I adore what I do and certainly get caught up in it but I don't get paid, no vacation time or sick days, very little personal recognition, and no societal recognition at all. I'm a stay-at-home, homeschooling mom.

Oh, yeah, I have a paying job too doing clerical/secretarial work from home. No, the job isn't engaging. I have a hard time concentrating on it for longer than 10 minutes at a time. But it pays and I can continue to be at home and it helps out the (husband's) small company so I continue doing it.

Anonymous said...

Dear Madame X,

As often happens, you have posted the exact thing I needed to read.

I do something that seems like it would be perfect for me. It uses my skills and my talents, and pays, if not well, then at least well enough. I have respect and meaningful work in the eyes of the world.

But I'm doing this work in a career that doesn't excite me, and I've been thinking about how I want to proceed. As an artist -- please don't give me a hard time; I know it can be a pretentious word, but it applies -- I hate the fact that I'm doing a job just to make money, no matter how well I can do the job, or how much it LOOKS like the right job for me. I want to follow a calling -- another sometimes pretentious word, that definitely applies.

I appreciate the reminder that you should figure out how to do what absorbs you.

That would send me back to one, or both, of two fields:
1) a field I just fell into (a good sign!) years ago, and which obsessed me. I did this work very part time for about twelve years, but never pursued it as a full time occupation. I think I just chickened out because it was so far from the "trade" for which I had prepared in school.
2) the aforementioned "trade", with which I was also obsessed, but which wasn't making me very much money.

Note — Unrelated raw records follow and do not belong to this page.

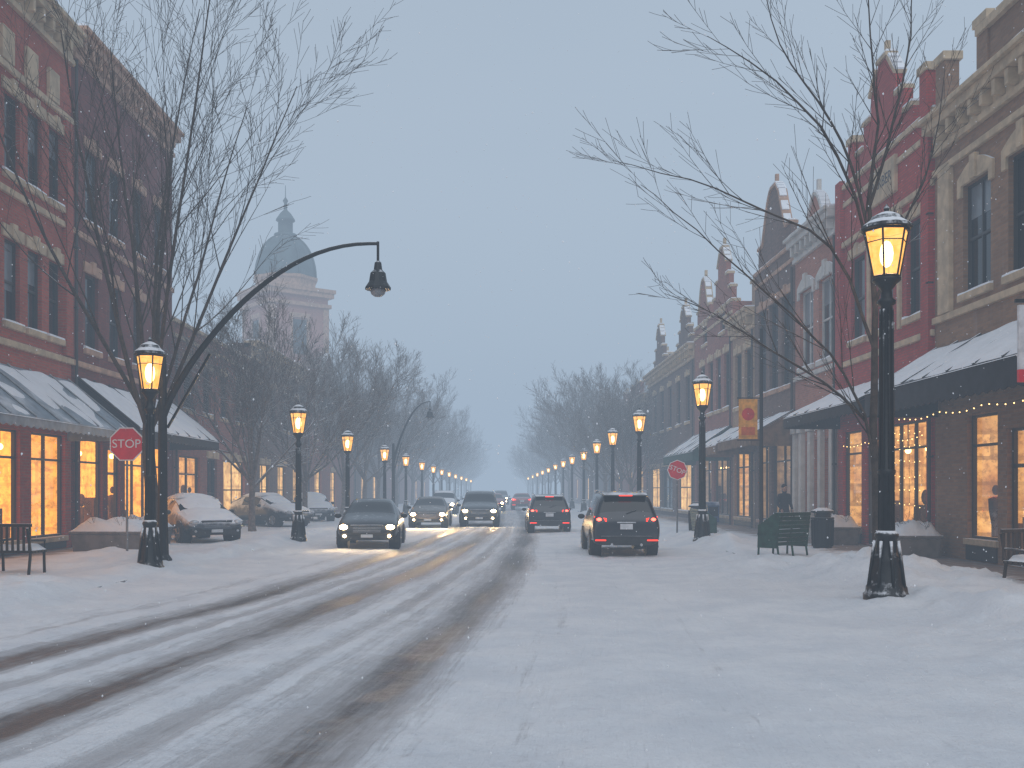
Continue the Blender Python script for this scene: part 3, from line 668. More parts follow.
def right_tree():
    mb = MB(); rnd = random.Random(5)
    E = empty('bare_tree', (6.15, 16.2, .1))
    limbs = [ [(0, 0, 0), (-.02, .05, 1.2), (-.08, 0, 2.3), (-.1, 0, 3.6), (-.05, .1, 5.0), (-.1, .2, 6.3)],
      [(-.03, 0, 1.5), (-.25, -.05, 2.8), (-.85, -.1, 3.8), (-1.8, .1, 4.8), (-2.9, .4, 5.9), (-3.8, .5, 6.7)],
      [(-.08, 0, 3.9), (-.7, .3, 5.6), (-1.7, .6, 6.3), (-2.9, .9, 6.9), (-4.2, 1.1, 7.3)],
      [(-.1, .1, 5.6), (-.35, .3, 7.0), (-.9, .3, 8.0), (-1.5, .4, 9.0), (-1.8, .5, 10.2)],
      [(-.1, .2, 6.2), (0, .1, 7.6), (-.2, -.1, 8.9), (-.3, -.2, 10.6)],
      [(-.1, .2, 6.2), (.4, .4, 7.8), (.7, .5, 9.2), (.8, .6, 10.5)],
      [(-.05, .1, 5.2), (-.8, -.4, 6.9), (-1.9, -.8, 7.9), (-3.0, -1.0, 8.5)],
      [(-.2, 0, 2.7), (-.8, .4, 3.4), (-1.6, .7, 4.0), (-2.5, .9, 4.6), (-3.3, 1.1, 5.0)],
      [(-.05, .1, 4.6), (.6, .6, 6.0), (1.3, 1.0, 7.4), (1.6, 1.2, 9.0)]]
    cfg = dict(lv=2, kids=[15, 7], ang=(16, 36), len=(.26, .5), wig=.05, up=.03, rmin=.0036, rr=.55)
    for i, l in enumerate(limbs):
        P = [Vector(p) for p in l]; Q = []
        for j in range(len(P)-1):
            p0, p1, p2, p3 = P[max(0, j-1)], P[j], P[j+1], P[min(len(P)-1, j+2)]
            for t in (0, .33, .66):
                Q.append(.5*((2*p1)+(p2-p0)*t+(2*p0-5*p1+4*p2-p3)*t*t+(3*p1-p0-3*p2+p3)*t**3)+Vector([rnd.uniform(-.018, .018) for _ in range(3)]))
        Q.append(P[-1]); n = len(Q)-1
        r0 = .09 if i == 0 else .031
        rad = [max(.005, r0*(1-(.6 if i == 0 else .85)*j/n)) for j in range(n+1)]
        mb.tube(Q, rad, 8 if i == 0 else 5, 0, False)
        L = sum((b_-a).length for a, b_ in zip(Q, Q[1:]))
        if i: spawn(mb, Q, rad, L*.75, 0, rnd, cfg, .12)
    link('branches', mb.mesh('branches', [BARK], True, False, False), E)
right_tree()
cfgM = dict(lv=3, kids=[10, 8, 8], ang=(22, 52), len=(.38, .62), wig=.09, up=.05, rmin=.0075, rr=.55)
VAR = [tree_mesh(s, 9.5, 2.3, .14, 9, cfgM, BARK2, (18, 58), (.35, .55)) for s in (21, 34, 55)]
k = 0
for (x, y, s) in [(-9.4, 38, .88), (-9.3, 48, .95), (-9.5, 60, 1.05), (-9.2, 68, 1.1), (-9.5, 78, 1.15), (-9.6, 92, 1.15), (-9.3, 106, 1.2), (-9.6, 122, 1.2), (-9.3, 140, 1.3),
                  (8.6, 66, .85), (8.8, 74, 1.0), (8.7, 82, 1.15), (8.4, 93, 1.2), (8.8, 106, 1.25), (8.6, 122, 1.3), (8.7, 142, 1.3)]:
    t_ = empty('bare_tree', (x, y, .05), k*1.9); link('branches', VAR[k % 3], t_, sc=s); k += 1
E = empty('distant_tree_row', (0, 0, 0))
for y in range(160, 330, 17):
    for x in (-9.5, 8.8):
        link('tree_crown', VAR[k % 3], E, (x, y, 0), k*1.3, 1.35); k += 1

# ------------------------------------------------------------------ lamps
def lantern_glass():
    m, nt, b = newmat('lantern_glass'); nt.nodes.remove(b); out = nt.nodes['Material Output']
    tc = nt.nodes.new('ShaderNodeTexCoord').outputs['Object']
    n = noise_(nt, tc, 7, 3)
    c = mixc(nt, mrange(nt, n, .3, .7), (1, .38, .06), (1, .56, .16))
    em = N(nt, 'ShaderNodeEmission', {'Color': c, 'Strength': 2.3})
    tr = N(nt, 'ShaderNodeBsdfTransparent', {'Color': (1, .88, .66, 1)})
    mx = N(nt, 'ShaderNodeMixShader', {0: .5, 1: em.outputs[0], 2: tr.outputs[0]})
    nt.links.new(mx.outputs[0], out.inputs[0]); return m
LG = lantern_glass(); LB = emat('lamp_bulb', (1, .68, .30), 18)
def lamp_meshes(h, fat):
    p = MB(); f = fat
    base = [(.31, -.25), (.31, .14), (.28, .17), (.27, .25), (.235, .31), (.22, .50), (.19, .62), (.20, .66), (.15, .72), (.135, .95), (.16, .99), (.16, 1.03), (.115, 1.08)]
    prof = [(.114, 1.07), (.10, 1.9), (.12, 1.93), (.12, 1.97), (.095, 2.0),
            (.08, h-1.45), (.12, h-1.42), (.12, h-1.37), (.08, h-1.33), (.07, h-1.22), (.14, h-1.12), (.19, h-1.08), (.19, h-1.04), (.13, h-1.02)]
    p.lathe([(r*f, z) for r, z in base], 12, 1)
    p.lathe([(r*f, z) for r, z in prof], 12)
    for j in range(8):
        t = 2*math.pi*j/8; p.tube([(.102*f*math.cos(t), .102*f*math.sin(t), 1.1), (.084*f*math.cos(t), .084*f*math.sin(t), h-1.5)], .018, 4)
        p.tube([(.25*f*math.cos(t), .25*f*math.sin(t), .25), (.165*f*math.cos(t), .165*f*math.sin(t), .93)], .025, 4, 1)
    z0, z1 = h-1.02, h-.34; r0, r1 = .18*f, .30*f
    for j in range(6):
        t = 2*math.pi*j/6; t2 = 2*math.pi*(j+1)/6
        a = (r0*math.cos(t), r0*math.sin(t), z0); b_ = (r1*math.cos(t), r1*math.sin(t), z1)
        p.tube([a, b_], .016, 5)
        p.tube([b_, (r1*math.cos(t2), r1*math.sin(t2), z1)], .022, 5); p.tube([a, (r0*math.cos(t2), r0*math.sin(t2), z0)], .022, 5)
        zm = z0+.75*(z1-z0); rm = r0+.75*(r1-r0)
        p.tube([(rm*math.cos(t), rm*math.sin(t), zm), (rm*math.cos(t2), rm*math.sin(t2), zm)], .009, 4)
    c = MB()
    c.lathe([(r1*1.10, z1+.01), (r1*1.16, z1+.03), (r1*1.08, z1+.08), (r1*.78, z1+.15), (r1*.70, z1+.19), (r1*.66, z1+.21), (r1*.3, z1+.27), (.03, z1+.29), (.045, z1+.33), (.01, z1+.40)], 12)
    g = MB(); g.lathe([(r0*.97, z0+.01), (r1*.97, z1-.005)], 6)
    b = MB(); b.sph((0, 0, z0+.34), (.10, .10, .20), 0)
    return (p.mesh('post', [IRON, IRON_B], True, True, False), c.mesh('cap', [IRON_B], False, True, False), g.mesh('lantern_glass', [LG], False, True, False), b.mesh('bulb', [LB], True, True, False), z0+.35)
LR = lamp_meshes(5.85, 1.08); LL = lamp_meshes(4.7, .92); LR2 = lamp_meshes(5.3, .95)
def street_lamp(x, y, ms, light=0, sc=1):
    E = empty('street_lamp', (x, y, .02)); E.scale = (sc, sc, sc)
    for n_, m_ in zip(('post', 'cap', 'lantern_glass', 'bulb'), ms[:4]): link(n_, m_, E)
    if light:
        ld = bpy.data.lights.new('lamp_light', 'POINT'); ld.energy = light; ld.color = (1, .52, .18); ld.shadow_soft_size = .12
        o = bpy.data.objects.new('lamp_light', ld); COL.objects.link(o); o.parent = E; o.location = (0, 0, ms[4])
    return E
street_lamp(5.72, 14.8, LR, 200)
street_lamp(6.25, 30.9, LR2, 300)
for i, y in enumerate([44.5, 55, 64, 74, 86, 98, 112, 128, 146, 166, 190, 220]): street_lamp(6.2, y, LR2, 240 if i < 2 else 0, 1-.03*min(i, 3))
street_lamp(-7.0, 20.0, LL, 240)
street_lamp(-6.45, 32, LL, 300, .95)
for i, y in enumerate([42, 55.5, 68, 82, 96, 110, 126, 144, 166, 190, 220]): street_lamp(-6.4, y, LL, 240 if i < 2 else 0, .9)
def arm_light(x, y, reach, h):
    E = empty('arched_street_light', (x, y, 0)); p = MB()
    p.lathe([(.2, -.1), (.2, .25), (.13, .35), (.105, 1.2), (.085, 4.2), (.07, 4.5)], 10)
    pts = []
    for i in range(19):
        t = i/18; pts.append((reach*(t**1.15)*.96+.0, 0, 3.2+(h-3.2)*math.sin(t*math.pi/2)**.9))
    pts.append((reach, 0, h))
    p.tube(pts, [.075-.04*i/19 for i in range(20)], 8)
    p.tube([(.1, 0, 3.0), (reach*.22, 0, 4.55)], .03, 6)
    p.tube([(reach, 0, h+.04), (reach, 0, h-.42)], .03, 6)
    p.lathe([(.03, -.36), (.07, -.40), (.09, -.55), (.16, -.62), (.19, -.80), (.27, -.92), (.27, -.96), (.20, -.96)], 14, 0, (reach, 0, h))
    p.obj('pole_and_arm', E, [IRON], smooth=False)
    g = MB(); g.sph((reach, 0, h-1.0), (.16, .16, .12), 0); g.obj('lamp_bowl', E, [pm('frosted_glass', (.25, .25, .26), .3)], smooth=True)
arm_light(-7.05, 20.9, 4.5, 6.85)
arm_light(-6.4, 60, 2.2, 7.0)

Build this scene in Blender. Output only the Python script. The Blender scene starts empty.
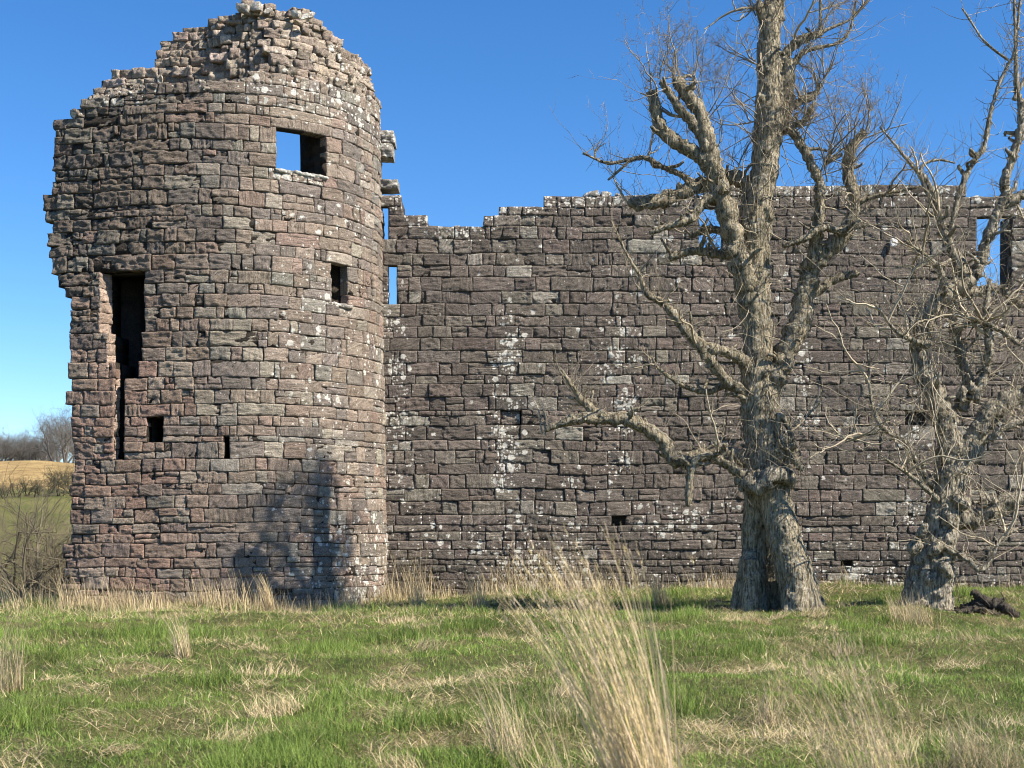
import bpy, math, random
import numpy as np
from mathutils import Vector

R = np.random.default_rng(11)
random.seed(5)
C = bpy.context.scene.collection
scene = bpy.context.scene

# ------------------------------------------------------------------ camera, sky, sun, exposure
F = 1365.0            # focal length in photo pixels
EYE = 1.6
HOR = 527.0           # row of the level line of sight
cam_d = bpy.data.cameras.new('camera')
cam = bpy.data.objects.new('camera', cam_d); C.objects.link(cam)
cam.location = (0, 0, EYE); cam.rotation_euler = (math.radians(90), 0, 0)
cam_d.sensor_width = 36; cam_d.lens = 36 * F / 1024
cam_d.shift_y = (HOR - 384) / 1024
cam_d.clip_end = 6000; cam_d.clip_start = 0.1
cam_d.dof.use_dof = True; cam_d.dof.focus_distance = 29; cam_d.dof.aperture_fstop = 4.0
scene.camera = cam

AZ, EL = math.radians(63.5), math.radians(42.2)
S = Vector((math.sin(AZ) * math.cos(EL), -math.cos(AZ) * math.cos(EL), math.sin(EL)))
w = bpy.data.worlds.new('World'); scene.world = w; w.use_nodes = True
wn = w.node_tree
sky = wn.nodes.new('ShaderNodeTexSky'); sky.sky_type = 'NISHITA'; sky.sun_disc = False
sky.sun_elevation = EL; sky.sun_rotation = math.atan2(S.x, S.y)
sky.air_density = 0.85; sky.dust_density = 0.0; sky.ozone_density = 5.0
bg = wn.nodes['Background']; bg.inputs['Strength'].default_value = 0.092
hs = wn.nodes.new('ShaderNodeHueSaturation'); hs.inputs['Saturation'].default_value = 1.22; hs.inputs['Hue'].default_value = .503
wn.links.new(sky.outputs['Color'], hs.inputs['Color']); wn.links.new(hs.outputs['Color'], bg.inputs['Color'])
sl = bpy.data.lights.new('sun', 'SUN'); sl.energy = 5.0; sl.angle = math.radians(0.5); sl.color = (1.0, 0.91, 0.78)
so = bpy.data.objects.new('sun', sl); C.objects.link(so)
so.rotation_mode = 'QUATERNION'; so.rotation_quaternion = S.to_track_quat('Z', 'Y')
scene.view_settings.view_transform = 'Standard'; scene.view_settings.look = 'None'
scene.view_settings.exposure = 1.06; scene.render.filter_size = 1.0; scene.cycles.filter_width = 1.0; scene.view_settings.gamma = 1.0

# ------------------------------------------------------------------ helpers
def P(px, py, Y):
    return np.array([(px - 512) * Y / F, Y, EYE + (HOR - py) * Y / F])

def hash3(ix, iy, iz, seed):
    n = (ix.astype(np.int64) * 374761393 + iy.astype(np.int64) * 668265263 + iz.astype(np.int64) * 2147483647 + seed * 1274126177) & 0xffffffff
    n = ((n ^ (n >> 13)) * 1274126177) & 0xffffffff
    n = ((n ^ (n >> 16)) * 2246822519) & 0xffffffff
    return ((n ^ (n >> 15)) & 0xffffff) / float(0xffffff)

def vnoise(x, y, z=None, seed=0):
    x = np.asarray(x, float); y = np.asarray(y, float)
    z = np.zeros_like(x) if z is None else np.asarray(z, float) + 0 * x
    fx, fy, fz = np.floor(x), np.floor(y), np.floor(z)
    tx, ty, tz = x - fx, y - fy, z - fz
    tx = tx * tx * (3 - 2 * tx); ty = ty * ty * (3 - 2 * ty); tz = tz * tz * (3 - 2 * tz)
    r = 0
    for a in (0, 1):
        for b in (0, 1):
            for c in (0, 1):
                wgt = (tx if a else 1 - tx) * (ty if b else 1 - ty) * (tz if c else 1 - tz)
                r = r + wgt * hash3(fx + a, fy + b, fz + c, seed)
    return r * 2 - 1

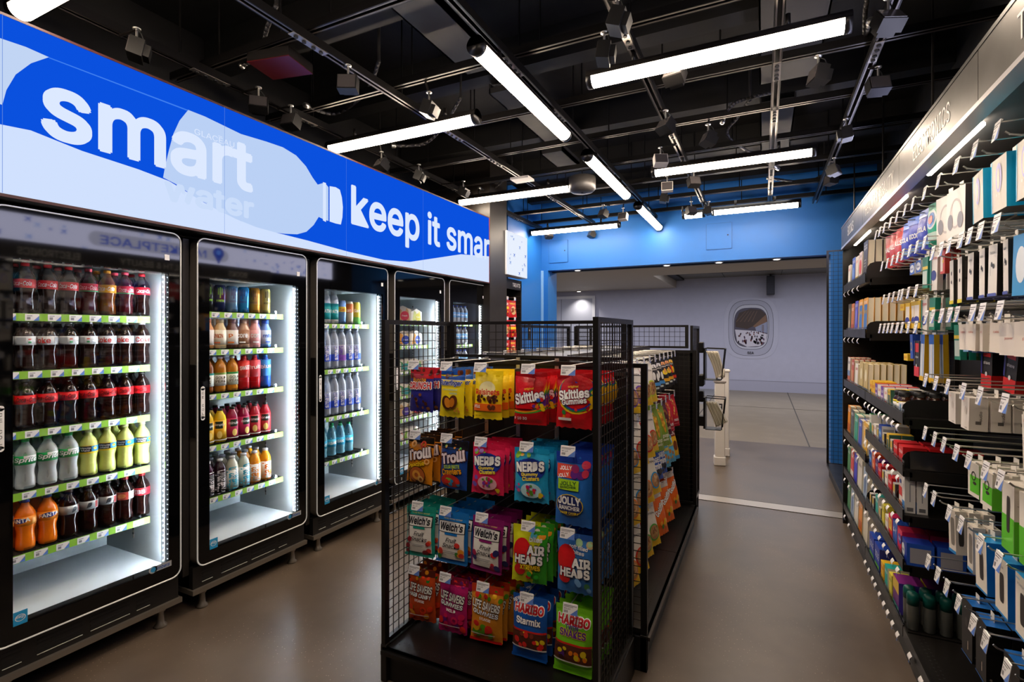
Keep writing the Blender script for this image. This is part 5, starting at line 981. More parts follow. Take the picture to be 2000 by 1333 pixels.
# ================================================================ wall shelving, right-hand run
HDR = M('#3b3733', .36, .65, 0, 'grain'); HB = M('#c9c6c8', .3, .5); CANL = M('#fff1dc', .4, 0, CANOPY_E)
BY = [4.76, 3.81, 2.86, 1.91, .96, .01]; BN = ['books', 'health', 'electronics', 'travel', 'nearest']; HT = ['BOOKS', 'HEALTH & BEAUTY', 'ELECTRONICS', 'TRAVEL', 'TRAVEL']
XF, XB = .575, 1.02
SH = [[1.845, 1.50, 1.115, .725, .43, .15], [1.115, .88, .675, .45, .15], [.15], [.15], [.15]]
def facing_tag(m, y, z, wd=.038):      # label clipped on the ticket rail of a shelf edge
    V = []; n = 5
    for j in range(n+1): t = j/n; V += [(XF-.012-.010*sin(pi*t), y-wd/2, z-.008-.036*t), (XF-.012-.010*sin(pi*t), y+wd/2, z-.008-.036*t)]
    m.add(V, [(2*j, 2*j+1, 2*j+3, 2*j+2) for j in range(n)], TAGW, True)
    m.add([(XF-.0225, y-wd/2, z-.040), (XF-.0225, y-wd/2+.016, z-.040), (XF-.0235, y-wd/2, z-.026)], [(0, 1, 2)], TAGB)
for b in range(5):
    y1, y0 = BY[b], BY[b+1]; L = y1-y0
    e = empty('wall_shelving_bay', (0, y0, 0), label='black wall shelving bay headed %s' % HT[b] if b < 4 else 'black wall shelving bay before the TRAVEL one, its tip only', cat='shelving', group='wall shelving bays')
    m = MB(); m.box(XB, XB+.015, 0, L, .1, 2.15, BLK)
    if b == 0:
        g_ = M('#2d2826', .4, .5)
        for i in range(20): m.rod((XB-.004, .03+i*.047, .2), (XB-.004, .03+i*.047, 2.1), .0016, g_, 4, cap=False)
        for i in range(44): m.rod((XB-.004, .02, .2+i*.044), (XB-.004, L-.02, .2+i*.044), .0016, g_, 4, cap=False)
    for z in [k_*.3 for k_ in range(1, 8)]: m.box(XB-.002, XB, .02, L-.02, z, z+.012, M('#1f1c1b', .35, .4))
    m.build('back_panel', e)
    m = MB(); m.box(XB-.02, XB, -.014, .014, 0, 2.16, BLKM); m.build('upright', e)
    m = MB(); m.box(XF-.02, XF, .002, L-.002, 2.165, 2.312, HDR); m.box(XF-.022, XF+.01, 0, L, 2.312, 2.325, BLKM); m.box(XF-.022, XF+.03, 0, L, 2.15, 2.165, HB)
    A = Art(m, lambda a, c, l: (XF-.0205-l, L/2-a, c), .0008)
    A.text(HT[b], 0 if b != 3 else -.05, 2.235, {0: .25, 1: .74, 2: .46, 3: .34, 4: .34}[b], .068, M('#f2efe8', .5), bold=0)
    m.build('header', e)
    m = MB(); m.add([(XF+.02, 0, 2.165), (XF+.02, L, 2.165), (XB, L, 2.26), (XB, 0, 2.26), (XF+.02, 0, 2.18), (XF+.02, L, 2.18), (XB, L, 2.275), (XB, 0, 2.275)], [(0, 1, 2, 3), (7, 6, 5, 4), (0, 3, 7, 4), (1, 5, 6, 2)], M('#8d8887', .35, .4)); m.build('canopy', e)
    m = MB(); m.bbox(XF+.035, XF+.055, L*.2, L*.8, 2.150, 2.166, CANL, .004); m.build('canopy_lamp', e)
    if b == 0:
        m = MB(); m.box(XF-.01, XB, L, L+.02, 0, 2.3, BLKM); m.build('end_frame', e)
    for si, z in enumerate(SH[b]):
        m = MB(); a, c = .006, L-.006
        m.box(XF, XB, a, c, z-.012, z-.004, BLKM); m.box(XF-.006, XF, a, c, z-.03, z+.022, BLKM); m.box(XF-.004, XF+.03, a, c, z-.034, z-.012, BLKM)
        if z > .3: m.box(XF+.02, XB, a, a+.01, z-.05, z-.012, BLKM)
        else:
            m.box(XF+.02, XF+.03, a, c, 0, z-.03, BLK)
            if b > 1:
                for i in range(int(L/.026)-1):
                    for r_ in (0, 1): m.lathe([(.0034, z-.0038), (.0034, z-.0034)], DK, 6, (XF+.045+r_*.018, .02+i*.026+r_*.013, 0), False)
        for i in range(int(L/.05)) if b < 2 else (): m.box(XF+.002, XF+.004, .02+i*.05, .055+i*.05, z-.004, z+.035, ACR)
        sh = m.build('shelf', e)
        if b < 2:
            for i in range(9 if b else 4):
                if b == 1 and si == 0 and i in (0, 1): pass
                t = MB(); facing_tag(t, .05+i*.1*(1+.02*((i*7) % 3)) if b else .2+i*.2, z-.03); t.build('price_tag', sh)
        elif z < .3:
            for i in range(5): t = MB(); facing_tag(t, .1+i*.17, z-.004); t.build('price_tag', sh)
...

When I entered the career path I'm following now, I had so much catching up to do that I stopped doing anything else. But if I'm not completely happy doing this work, and if I'm supposed to do THE THING THAT ABSORBS ME, I need to think about how I can follow one or both of those beloved abandoned callings. Now that I've gotten settled in my current career, maybe I can figure out how to get into those other fields part time, until I figure out a way to make enough money at them.

Thank you for giving us important words to consider.

Anonymous said...

Interesting post. It falls in line with traditional advice of building a career around your passions.

FB @ FabulouslyBroke.com said...

1. Organize (my room, my clothes, my files, whatever)

2. Play with my budget and calculate projected forecasts

3. Blog

Anonymous said...

Nah...makiing a living off of it would totally ruin it. That's what they all say.

That said...could I make a living reading blogs on the internet?

Anonymous said...

Sewing, reading, learning new site-design tricks...hmm.

Bitty said...

Solitaire? I can make a career of solitaire??? ;)

Anonymous said...

As Charles Nelson Reilly would say: "Making whoopie."

Beth said...

First time I have ever commented here, but I think I can agree with the advice.

I currently work as a pre-press tech in the print field and it is fantastic. My job is a combination of things I like to do and have an interest in, plus on slow days I can read blogs. Almost everyday I learn something new about my field and I have been at my job almost two years now. Plus the amount of variety in our work helps to keep my ADD in check.

My current job will not get me rich, but it does provide for me and once I go full time I will have fantastic benefits, and it will keep me content and happy until it is my time to move on from the job.

Anonymous said...

Fabulous post!

I have plenty of things that I adore, and can get lost doing... but a lot of them - theatre, photography, music - are not viable career options for me. As it is, I'm presently in law school, hating every minute of lecture and reading that I have to do. That said, when I get out, I think I will enjoy my career - because another thing I can really get caught up in is people's stories... and to be a good advocate, at least for the type of public interest law I want to do, you have to know your client's story and understand what you're arguing for, and why. I do enjoy the advocacy side of law... unfortunately, we don't do much of that in school - it's all about reading and mindless regurgitation. Hopefully it'll be worth it in the end, and I'll find a career that not only pays the bills, but that I enjoy as well.

Anonymous said...

First of all, you all (esp. the artist) MUST read "What Should I Do With My Life?" by Po Bronson. It is a book with different chapters describing different people who asked themselves this question and searched for their passion and most often found it. It's really inspiring, esp. because they are people like you and me who were just stuck not feeling passionate about their work and did something about it.
Second, research on human motivation does show time and time again that when you are paid for something (whether you love it or not) you experience less enjoyment of it. This is too bad, but making a living doing something you love definitely beats the alterative!

Anonymous said...

Dear Anonymous,

Thanks for the suggestion -- I'll get that book. But I have to say that when I was paid for doing the things I love, I enjoyed them more! It's good to be paid for doing something you love, and are good at.

Schaz said...

It wasn't until I got a job doing what I love (when I was nearly 40) that I realized how big a difference it makes to happiness. When people ask me why I enjoy my job, I answer that I get to write, do research, and play with computers - and somebody pays me for it. Those are all activities I would do if they weren't my job, just for pleasure.

Luckily, my job pays really well. And that also makes a difference to happiness, because it helps alleviate much of the drain of low-income living that contributes stress, worry, anxiety, and fear to your daily life. BTDT.

There was a study some years back that concluded that happiness and unhappiness are separate spectrums. Their explanation made a lot of sense, and I wish I could find it because I can't recall enough of the details to explain it coherently.

But the way it plays out is that earning a good living reduces sources of unhappiness for me, and doing what I love increases the aspects of my life that bring me happiness.